Coolant flow

Alright, last time around for me.



YouTube is not research. It never has been, it never will be. It’s entertaining, it occasionally has decent info, but for every piece of good info there’s 10 that are totally wrong or misleading. “Researching” on YouTube just reinforces what you already believe, it’s not about learning.



I never said you were stupid. And I never even said that colder intake air temps don’t make more power. What I said is that application matters, and maximum horsepower isn’t the best tune for every application. The NASCAR example shows this clearly, they are tuning for other parameters. Is NASCAR stupid? Nope. Am I going to tune my street car to run 300° coolant temperatures because those engines make more power than mine? Or course not.


Pro-Stock runs for 10 seconds at a time and they get enough time in between runs to chill their temps again. That’s why they do that. If they ran for an hour at a time or had to make back to back runs they’d do something totally different.

Which has been my point the entire time. What Pro-Stock cars do has no bearing on how you’d tune a street car. Pro-Stock isn’t gonna work in a traffic jam on the freeway.

After all, there’s probably a good reason you don’t tune for 100° right? Even though it would make more power?





If you’ve never tested a pump gas engine past 165°, then what proof do you have that it works better than what I’m doing? I know exactly what the theory says, better than you can imagine.

Will it make more horsepower on your dyno? Sure, it probably will. But how much? And how will that change the drivability? If you’ve never done it any other way as you just said, you don’t know either.



See, even your challenge tells me where you’re coming from. I’d drive my car anywhere in the US, no qualms about putting 2,000+ miles on it because it would make it, I drive more than that every year. The fact that you’d load up an engine and haul it to go that far makes it really clear what you think your engines will and won’t do.

I’m sure my engine would make more power on a dyno tuned for 160°. And I’m equally sure that the handful of horsepower I lose on the dyno at redline isn’t worth running that tune on the street the way I use my car.

There are a lot of ways to tune am engine, max power is only one, and whether it’s best or not depends on how you’re using that engine, how that engine is built, etc, etc.


One more time.

I have tested higher coolant temperatures with pump gas. POWER LOSER.

Here is something to ponder. Think about this BEFORE you reply.

If hot(er)coolant temperatures were the ****, don’t you think Pro Stock could just as easily (probably much easier) HEAT the engine before they made a pass?

Dont you think that maybe they have tested it? Or do you think they are ignorant about coolant temperatures to the point they haven’t thought about it and tested it?

I damn sure know that Reher-Morrison has tested it because he wrote about it (more than once I believe). And they could just as easily heated the engine IF it made more power.

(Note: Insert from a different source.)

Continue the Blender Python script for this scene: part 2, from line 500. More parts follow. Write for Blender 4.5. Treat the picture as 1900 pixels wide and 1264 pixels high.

Or they are just dumb sonsofbitches who haven’t left the 1980’s.

Or maybe, just maybe they have tested it and they know cool(er) engine temperatures makes more power.

So think that through.

Of course an OEM isnt going to produce a cooling system capable of maintaining 160 degree coolant temperatures because they couldn’t give a **** if they give up 30 or even 50 horsepower because the vast majority of these engines never see WOT power. Plus the cooling system would be much bigger. That costs money.

Plus, you don’t know (unless you have opened up the OE computer) to see how much timing it pulls to stop detonation or whatever other measures they use to control detonation.

Again, unless you think the entire Pro Stock class is brain dead there is a reason they chill the engine to 70 degrees. They could heat it to 200 (or higher) IF it made more power.

Could we do that (cool the engine as cold as Pro Stock does) on what we drive? No chance in hell. The cooling system would be outrageous.

But we can drop the temperature from the blessed (and wrong headed) 190 degrees and make power.


Youtube is a great resource IF you have the common sense God gave a pumpkin. Ignoring it is foolishness at a juvenile level.

And as I type that, Uncle Tony has dropped another horrible video about heating the intake manifold to fix his piss poor carb tuning.

FMR. That’s BAD YouTube, but you should be able to deduce that.